**What to work on:** Exactly as written, retype the listing below, omitting the pictures.

-- Raw data start --

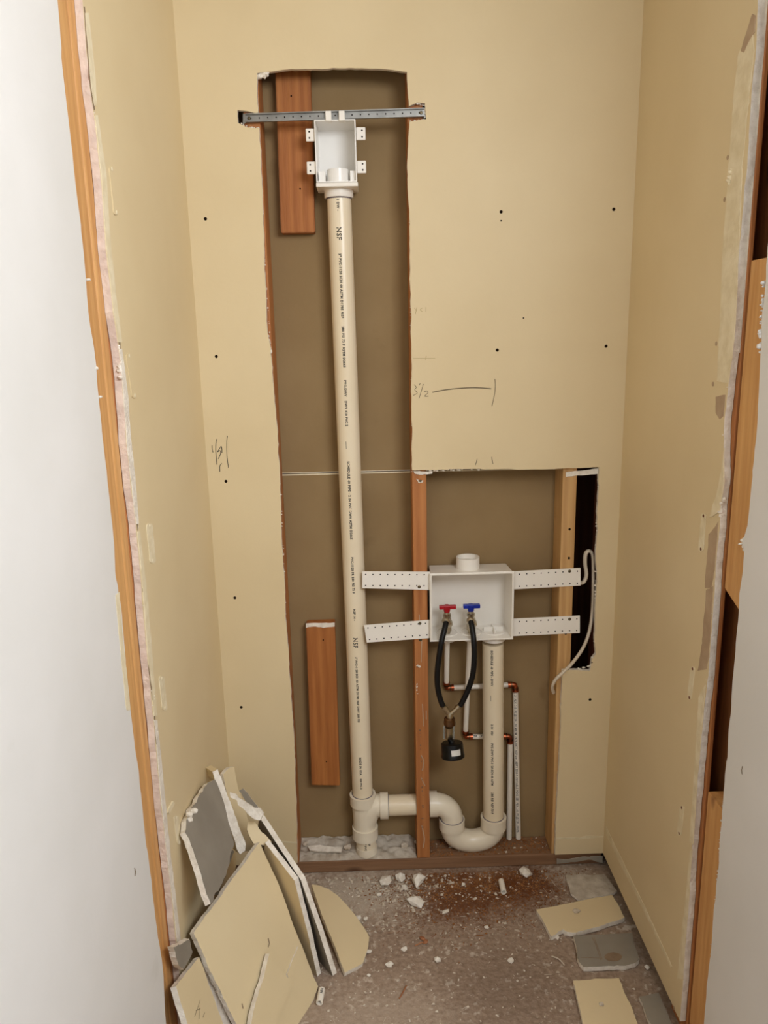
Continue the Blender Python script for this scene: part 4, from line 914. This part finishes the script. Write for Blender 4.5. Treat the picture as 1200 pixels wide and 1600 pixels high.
# lump pieces in the dust
offcut('flat broken drywall stick lying in the dust on the plate at the left', [(481, 1322), (500, 1320), (534, 1324), (533, 1331), (505, 1330), (484, 1328)], [(481, 1322, 'z', ZF + .062), (534, 1324, 'z', ZF + .06), (505, 1330, 'z', ZF + .056)], ('gypsum', 'gypsum', 'gypsum'), 41, .0012, None, 'drywall bits on the plate', .006)
chunk(543, 1326, ZF + .05, .011, 'crumb', 'plaster lump on the plate left of the pipe stub', 'drywall bits on the plate', seed=71)
chunk(633, 1322, ZF + .05, .012, 'crumb', 'plaster lump on the plate left of the middle stud', 'drywall bits on the plate', seed=72, flatn=.5)
chunk(652, 1318, ZF + .05, .009, 'crumb', 'smaller plaster lump touching the middle stud', 'drywall bits on the plate', seed=73)
chunk(477, 1322, ZF + .05, .010, 'crumb', 'plaster lump at the left end of the plate', 'drywall bits on the plate', seed=74)
# nail plate damage on the middle stud: nails and torn fibres
for a, b in ((657, 752), (654, 1041), (657, 1000)):
    p = at(a, b, 'y', T)
    lathe('nail_head', p, (0, -1, 0), [(0, .0045), (.0012, .0038), (.0016, .0012), (.0016, 0)], 'screw_steel', ms, 12)
strokes('scuff', [[(655, 960), (656, 985)], [(659, 1000), (658, 1035)], [(660, 1100), (662, 1135)], [(666, 1110), (666, 1124)]], T - .0003, .0022, 'torn_paper', ms)['kind'] = 'stuff'
strokes('scuff', [[(658, 1180), (662, 1190), (660, 1204)], [(658, 1215), (664, 1228)], [(659, 1290), (663, 1310), (661, 1325)]], T - .0003, .003, 'torn_paper', ms)['kind'] = 'stuff'
chips('torn_gypsum', [(652, 1040), (656, 1042)], T - .001, .003, 'gypsum', ms, 91, 10)
chips('torn_gypsum', [(651, 748), (656, 756), (660, 752)], T - .0005, .0022, 'gypsum', ms, 92, 12)
chips('splinter', [(656, 1140), (658, 1180), (660, 1240), (661, 1300)], T - .0002, .0022, 'wood_plate', ms, 93, 26)
chips('splinter', [(651, 1065), (652, 1085)], T - .0005, .002, 'gypsum', ms, 94, 10)
for a, b in ((890, 827), (884, 990), (889, 872)):
    p = at(a, b, 'y', T)
    lathe('nail_head', p, (0, -1, 0), [(0, .0035), (.001, .003), (.0012, 0)], 'dark_hole', rs, 10)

-- Raw data end --

**Solution for this task:**
Continue the Blender Python script for this scene: part 4, from line 914. This part finishes the script. Write for Blender 4.5. Treat the picture as 1200 pixels wide and 1600 pixels high.
# lump pieces in the dust
offcut('flat broken drywall stick lying in the dust on the plate at the left', [(481, 1322), (500, 1320), (534, 1324), (533, 1331), (505, 1330), (484, 1328)], [(481, 1322, 'z', ZF + .062), (534, 1324, 'z', ZF + .06), (505, 1330, 'z', ZF + .056)], ('gypsum', 'gypsum', 'gypsum'), 41, .0012, None, 'drywall bits on the plate', .006)
chunk(543, 1326, ZF + .05, .011, 'crumb', 'plaster lump on the plate left of the pipe stub', 'drywall bits on the plate', seed=71)
chunk(633, 1322, ZF + .05, .012, 'crumb', 'plaster lump on the plate left of the middle stud', 'drywall bits on the plate', seed=72, flatn=.5)
chunk(652, 1318, ZF + .05, .009, 'crumb', 'smaller plaster lump touching the middle stud', 'drywall bits on the plate', seed=73)
chunk(477, 1322, ZF + .05, .010, 'crumb', 'plaster lump at the left end of the plate', 'drywall bits on the plate', seed=74)
# nail plate damage on the middle stud: nails and torn fibres
for a, b in ((657, 752), (654, 1041), (657, 1000)):
    p = at(a, b, 'y', T)
    lathe('nail_head', p, (0, -1, 0), [(0, .0045), (.0012, .0038), (.0016, .0012), (.0016, 0)], 'screw_steel', ms, 12)
strokes('scuff', [[(655, 960), (656, 985)], [(659, 1000), (658, 1035)], [(660, 1100), (662, 1135)], [(666, 1110), (666, 1124)]], T - .0003, .0022, 'torn_paper', ms)['kind'] = 'stuff'
strokes('scuff', [[(658, 1180), (662, 1190), (660, 1204)], [(658, 1215), (664, 1228)], [(659, 1290), (663, 1310), (661, 1325)]], T - .0003, .003, 'torn_paper', ms)['kind'] = 'stuff'
chips('torn_gypsum', [(652, 1040), (656, 1042)], T - .001, .003, 'gypsum', ms, 91, 10)
chips('torn_gypsum', [(651, 748), (656, 756), (660, 752)], T - .0005, .0022, 'gypsum', ms, 92, 12)
chips('splinter', [(656, 1140), (658, 1180), (660, 1240), (661, 1300)], T - .0002, .0022, 'wood_plate', ms, 93, 26)
chips('splinter', [(651, 1065), (652, 1085)], T - .0005, .002, 'gypsum', ms, 94, 10)
for a, b in ((890, 827), (884, 990), (889, 872)):
    p = at(a, b, 'y', T)
    lathe('nail_head', p, (0, -1, 0), [(0, .0035), (.001, .003), (.0012, 0)], 'dark_hole', rs, 10)